«Дориан Грей» - кино для подростков, а не для эстетов

На модерации Отложенный

Раскрывши рот, озирается по сторонам юный Дориан Грей (Бен Барнс), стоя на лондонском вокзале, кишащем людьми. Отсюда он отправится в дом своего детства, где по ночам его будут мучить кошмары о дядюшке-кровопийце и где он повесит на видном месте, а потом спрячет на чердаке свой портрет, написанный модным художником Бэзилом Холлуордом (Бен Чаплин), неравнодушным как к красоте вообще, так и к красоте Дориана в частности.

Портрет, как губка, будет вбирать в себя все пороки этого мира, которыми Дориан под чутким руководством светского циника лорда Генри Уоттона (Колин Ферт) соблазнится быстро и необратимо. Дориан будет пить, курить опиум, растлевать юных девушек, участвовать в садомазохистских оргиях, даже убивать — и оставаться вечно молодым и прекрасным, а изображение на портрете — превращаться в чудовище.

«Дориана Грея» экранизировали около пятнадцати раз: от буквального пересказа романа до заимствований некоторых персонажей в сюжетно далеких произведениях. Англичанин Оливер Паркер, предприимчивый экранизатор, много лет набивал руку на пьесах Оскара Уайльда («Идеальный муж», «Как важно быть серьезным»), чтобы в итоге перейти непосредственно к одному из важнейших произведений британской литературы как бы на законных основаниях.

Понимая, что гешефт достался беспрецедентный, Паркер изо всех сил постарался не ударить в грязь лицом и освоить бюджет (в том числе и выделенные Британским советом по кинематографии 500 000 фунтов) максимально эффективно, но, к сожалению, он слишком долго снимал салонные драмы, чтобы полноценно рассуждать о природе добра и зла.

Сравнивать с первоисточником фильм Паркера просто бессмысленно; но даже и как обычный готический триллер он не слишком удался: режиссеру недостает ни смелости, ни воображения. Как говорил Уайльд, уделивший описанию пороков совсем немного места, каждый должен домыслить их сам в силу своей испорченности.

Так вот Паркер очень старается, добрую половину фильма живописуя разгульную жизнь Дориана, но его испорченности хватает только на стандартный набор европейского туриста в странах третьего мира: спиртное, опиум, секс втроем с экзотическими барышнями, эффектно пляшущие чернокожие с питонами на шее.
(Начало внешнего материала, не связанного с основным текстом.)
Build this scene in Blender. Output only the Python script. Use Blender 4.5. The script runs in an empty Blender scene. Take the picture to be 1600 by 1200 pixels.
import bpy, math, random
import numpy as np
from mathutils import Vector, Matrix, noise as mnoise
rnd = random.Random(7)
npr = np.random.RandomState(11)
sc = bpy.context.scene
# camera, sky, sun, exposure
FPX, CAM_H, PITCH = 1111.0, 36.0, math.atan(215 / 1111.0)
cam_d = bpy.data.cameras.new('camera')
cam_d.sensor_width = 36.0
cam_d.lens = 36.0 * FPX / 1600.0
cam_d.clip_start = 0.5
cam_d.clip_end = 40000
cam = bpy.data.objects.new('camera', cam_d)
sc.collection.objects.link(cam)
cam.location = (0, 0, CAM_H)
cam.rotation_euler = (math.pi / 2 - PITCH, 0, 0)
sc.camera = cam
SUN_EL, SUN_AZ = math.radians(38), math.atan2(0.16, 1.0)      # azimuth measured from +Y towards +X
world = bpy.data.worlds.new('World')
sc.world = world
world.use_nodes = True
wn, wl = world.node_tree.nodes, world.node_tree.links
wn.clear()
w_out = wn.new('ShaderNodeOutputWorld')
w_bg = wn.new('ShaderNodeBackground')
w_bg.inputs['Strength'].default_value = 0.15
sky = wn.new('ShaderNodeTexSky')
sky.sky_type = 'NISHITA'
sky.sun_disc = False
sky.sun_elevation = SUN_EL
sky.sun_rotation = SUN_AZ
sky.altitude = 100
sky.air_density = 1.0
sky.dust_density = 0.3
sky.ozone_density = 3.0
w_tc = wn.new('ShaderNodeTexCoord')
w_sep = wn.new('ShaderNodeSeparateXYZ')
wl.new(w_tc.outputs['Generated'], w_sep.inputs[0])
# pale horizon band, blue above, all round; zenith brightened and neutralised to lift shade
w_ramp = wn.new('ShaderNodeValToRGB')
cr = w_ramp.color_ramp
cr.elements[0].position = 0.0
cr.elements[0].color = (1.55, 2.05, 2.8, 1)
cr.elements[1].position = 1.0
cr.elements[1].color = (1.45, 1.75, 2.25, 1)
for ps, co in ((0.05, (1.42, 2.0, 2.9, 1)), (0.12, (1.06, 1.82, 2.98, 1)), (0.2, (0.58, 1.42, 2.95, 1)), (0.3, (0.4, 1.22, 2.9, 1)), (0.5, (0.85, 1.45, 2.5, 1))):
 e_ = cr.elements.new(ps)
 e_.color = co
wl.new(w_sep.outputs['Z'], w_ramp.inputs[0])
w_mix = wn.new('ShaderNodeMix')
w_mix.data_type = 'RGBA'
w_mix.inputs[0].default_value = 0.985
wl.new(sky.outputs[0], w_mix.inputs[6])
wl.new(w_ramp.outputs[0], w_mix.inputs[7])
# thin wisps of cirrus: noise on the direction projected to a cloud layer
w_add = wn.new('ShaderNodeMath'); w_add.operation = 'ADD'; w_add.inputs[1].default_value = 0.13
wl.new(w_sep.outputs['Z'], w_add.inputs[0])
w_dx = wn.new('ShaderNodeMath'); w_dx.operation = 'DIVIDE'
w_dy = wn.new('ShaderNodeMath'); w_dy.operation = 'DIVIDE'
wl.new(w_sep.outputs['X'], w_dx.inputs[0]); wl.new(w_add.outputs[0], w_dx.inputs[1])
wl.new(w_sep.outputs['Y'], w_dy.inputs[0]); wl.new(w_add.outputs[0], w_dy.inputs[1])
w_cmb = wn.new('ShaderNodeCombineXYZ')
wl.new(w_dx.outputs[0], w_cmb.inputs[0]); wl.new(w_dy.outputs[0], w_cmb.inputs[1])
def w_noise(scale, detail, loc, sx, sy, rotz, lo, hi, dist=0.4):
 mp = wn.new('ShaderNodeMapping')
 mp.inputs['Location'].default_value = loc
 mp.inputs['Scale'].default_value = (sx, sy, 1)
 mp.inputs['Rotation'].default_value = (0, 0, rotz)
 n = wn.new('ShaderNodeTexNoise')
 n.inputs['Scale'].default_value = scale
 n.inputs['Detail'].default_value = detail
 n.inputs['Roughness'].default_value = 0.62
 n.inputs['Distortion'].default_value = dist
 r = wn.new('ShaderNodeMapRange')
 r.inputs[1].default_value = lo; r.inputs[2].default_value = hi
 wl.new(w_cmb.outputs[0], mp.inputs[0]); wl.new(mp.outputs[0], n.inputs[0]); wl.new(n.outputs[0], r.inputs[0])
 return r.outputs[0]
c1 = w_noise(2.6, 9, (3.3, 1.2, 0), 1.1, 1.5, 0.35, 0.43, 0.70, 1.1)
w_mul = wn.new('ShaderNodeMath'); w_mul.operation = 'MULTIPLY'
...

Страсти во всем этом, прямо скажем, маловато; и гораздо больше Паркера интересует портрет, который сначала плачет, как чудотворная икона, потом исходит трупными червями и вскоре начинает напоминать монструозных персонажей «Зловещих мертвецов», в которых режиссер «Дориана Грея» снимался на заре актерской юности. Портрет рычит, издает другие малоприятные звуки, время от времени пытается ожить, как бы намекая своему прототипу, что тот уже достаточно нагадил и пора остановиться.

Соответственно на убедительное перерождение героя не хватило ни внутренних ресурсов, ни изобразительных средств, сомнениям уделено всего несколько кадров: только что на экране был нарочито наивный юноша с телячьим взглядом, а стоило ему один раз хле*нуть джина и затянуться сигаретой, как он уже смотрит с роковым прищуром. Вот он восторженно обнимает девушку и клянется ей в вечной любви, но единственная ухмылка старшего товарища делает из него циничного ублюдка, решившего, что ему рано жениться, а лишение девственности — еще не повод для знакомства. Советские карикатуристы, импровизировавшие на тему воспитания подрастающего поколения, надо полагать, обзавидовались бы, окажись у них в руках столь убедительный материал.

К эстетическим же изысканиям Оскара Уайльда этот подростковый секс и неумеренные возлияния не имеют никакого отношения. К какому-либо жанру все это тоже отнести сложно: вроде такой назидательный сказ о том, как душка Дориан за легким счастьем ходил, а потом осознал, что одни радости вкушать недостойно.